Writing in the Washington Post a year ago, correspondent Scott Wilson says that “Israel’s policies have deepened the gulf between Arab and Jewish citizens in recent years, through concrete walls, laws that favor Jews, and political proposals that place the Arab minority outside national life.” Citing Acre as an example of a city with mixed population, Wilson mentions the fact that a single crowded high school serves the entire Arab population of roughly 10,000. Where Arabs are concentrated in decrepit districts, Jews live in the newer, outlying neighborhoods that ring the Old City. Public services in Arab towns and districts are modest compared to those provided by the government to Jewish areas.
In another town, a 15-foot-high barrier, funded by the government, divides the leafy streets of Nir Zevi from the adjacent Arab community of Lod, writes Wilson. Tension is also high in Galilee, where a majority Arab population still exists, over land ownership and building of new communities. In recent years more Jews have been leaving West Bank settlements to live in mixed towns such as Acre inside Israel. Accordingly, the demographic fault lines have been shifting in mixed areas, mostly in favor of the Jewish population.
There are few stories of successful integration between Jewish and Arab communities in Israel today, let alone in the Occupied Territories. Divisions inside the so-called Green Line have underlined one of Israel’s most important challenges — its purity as a Jewish state. The demographic threat of Israeli Arabs, whose numbers are growing at an alarming rate of 2.5 percent annually — some say even higher — has become one of the issues that leaders across the political divide are now embracing.
So much so that it is now a new item on the peace negotiations agenda. A year ago before the Annapolis conference was due to convene, Israel’s Foreign Minister Tzipi Livni said a Palestinian state would “be the national answer to the Palestinians” in the territories and those “who live in different refugee camps or in Israel.” And in July last year she warned against “... a process of delegitimization of Israel as a Jewish state,” adding that that “the Arabs and Palestinians who live within Israel should accept the Jewish state with all that the word means.”
Livni is now putting the final touches on a coalition government that she will head in the wake of Olmert’s resignation. The Acre incident will certainly stimulate the ongoing debate about the future of the Jewish state once a peace treaty is concluded with the Palestinians.
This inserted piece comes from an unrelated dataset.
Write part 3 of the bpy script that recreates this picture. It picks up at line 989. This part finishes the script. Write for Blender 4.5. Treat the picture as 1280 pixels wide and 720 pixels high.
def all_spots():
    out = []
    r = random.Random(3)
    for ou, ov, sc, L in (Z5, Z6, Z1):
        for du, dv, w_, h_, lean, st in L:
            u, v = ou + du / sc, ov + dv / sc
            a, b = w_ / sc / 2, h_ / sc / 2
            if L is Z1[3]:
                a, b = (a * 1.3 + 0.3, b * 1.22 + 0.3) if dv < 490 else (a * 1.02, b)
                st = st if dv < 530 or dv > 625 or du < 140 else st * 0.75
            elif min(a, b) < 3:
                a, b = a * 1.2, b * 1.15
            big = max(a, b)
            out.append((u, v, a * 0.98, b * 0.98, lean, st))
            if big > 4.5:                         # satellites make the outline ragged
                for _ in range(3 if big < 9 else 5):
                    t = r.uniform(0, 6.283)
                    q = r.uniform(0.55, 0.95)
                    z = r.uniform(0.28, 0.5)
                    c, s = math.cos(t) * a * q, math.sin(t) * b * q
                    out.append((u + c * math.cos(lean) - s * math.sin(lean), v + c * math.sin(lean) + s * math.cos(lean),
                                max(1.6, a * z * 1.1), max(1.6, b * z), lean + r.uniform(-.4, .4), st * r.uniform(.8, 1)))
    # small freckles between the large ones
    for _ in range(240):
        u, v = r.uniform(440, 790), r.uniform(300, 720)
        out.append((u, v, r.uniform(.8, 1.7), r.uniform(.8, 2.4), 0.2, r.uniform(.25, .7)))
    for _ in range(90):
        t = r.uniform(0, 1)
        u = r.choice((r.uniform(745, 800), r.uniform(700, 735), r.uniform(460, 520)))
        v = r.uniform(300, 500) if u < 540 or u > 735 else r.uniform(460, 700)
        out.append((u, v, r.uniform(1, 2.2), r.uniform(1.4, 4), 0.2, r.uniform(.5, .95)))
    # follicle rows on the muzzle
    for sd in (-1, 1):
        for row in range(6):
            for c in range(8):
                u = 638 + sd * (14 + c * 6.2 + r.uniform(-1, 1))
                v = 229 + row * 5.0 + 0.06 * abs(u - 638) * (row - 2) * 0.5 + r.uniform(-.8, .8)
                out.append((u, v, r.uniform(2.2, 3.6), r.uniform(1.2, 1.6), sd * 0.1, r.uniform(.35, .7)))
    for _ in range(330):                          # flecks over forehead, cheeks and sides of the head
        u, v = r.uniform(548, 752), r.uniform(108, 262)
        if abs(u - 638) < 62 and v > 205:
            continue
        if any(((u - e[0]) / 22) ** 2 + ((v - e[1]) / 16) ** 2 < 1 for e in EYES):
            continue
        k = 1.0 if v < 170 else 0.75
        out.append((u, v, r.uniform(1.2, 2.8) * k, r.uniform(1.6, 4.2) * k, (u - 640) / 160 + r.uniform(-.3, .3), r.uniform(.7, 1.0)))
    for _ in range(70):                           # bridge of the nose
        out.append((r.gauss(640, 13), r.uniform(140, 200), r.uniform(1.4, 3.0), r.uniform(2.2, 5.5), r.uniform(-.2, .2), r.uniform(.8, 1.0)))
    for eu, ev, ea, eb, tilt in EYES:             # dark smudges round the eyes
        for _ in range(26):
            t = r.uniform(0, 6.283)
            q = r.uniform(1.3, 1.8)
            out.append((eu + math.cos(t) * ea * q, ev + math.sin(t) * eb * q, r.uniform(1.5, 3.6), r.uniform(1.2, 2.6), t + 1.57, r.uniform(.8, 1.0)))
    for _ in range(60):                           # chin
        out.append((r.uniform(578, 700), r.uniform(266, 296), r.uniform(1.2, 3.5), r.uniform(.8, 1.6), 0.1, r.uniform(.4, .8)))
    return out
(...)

Since the Right of Return (to Israel) for millions of Palestinian refugees is a definite red line for Livni, the fate of Israeli Arabs will likely become a hot issue sooner rather than latter.
One of the controversial problems that will force the issue will be the future of Jerusalem and its Arab inhabitants, also considered Israeli citizens. Arabs make up some 35 percent of the city’s population, but according to Israeli sources their numbers have been increasing at a steady rate of 3 percent annually. The Jerusalem Institute for Israel Studies has concluded recently that the gap between the city’s Jewish and Arab population is narrowing by about 1 percentage point a year.
The forecasts don’t always agree on the timing of the explosion of the so-called demographic bomb, but some predict that Israeli Arabs will make up a third of the population of Israel by 2020 and may even become a majority by 2035. According to a report by Haaretz newspaper, at present, Jews are in a slight majority, with 50.5 percent of the population of Israel, the West Bank, Gaza and the Golan Heights, which also includes Druze, Bedouins and others.
The scare permeates across a wide spectrum of Israelis. Historian Benny Morris once described Israeli Arabs as a “time bomb” and a “potential fifth column.” Such radical views have been embraced by right-wingers who are now promoting forced transfer and land exchange as a way out of this conundrum.
The “Acre is Burning” paradigm will not calm fears as Arabs and Israelis give up on the false promise of peaceful coexistence, and one can predict that the next phase of Israel’s “struggle” for survival will involve facing up to its own Arab minority and tying their future to that of the Palestinian state. It will be a development that will further burden an already precarious peace process.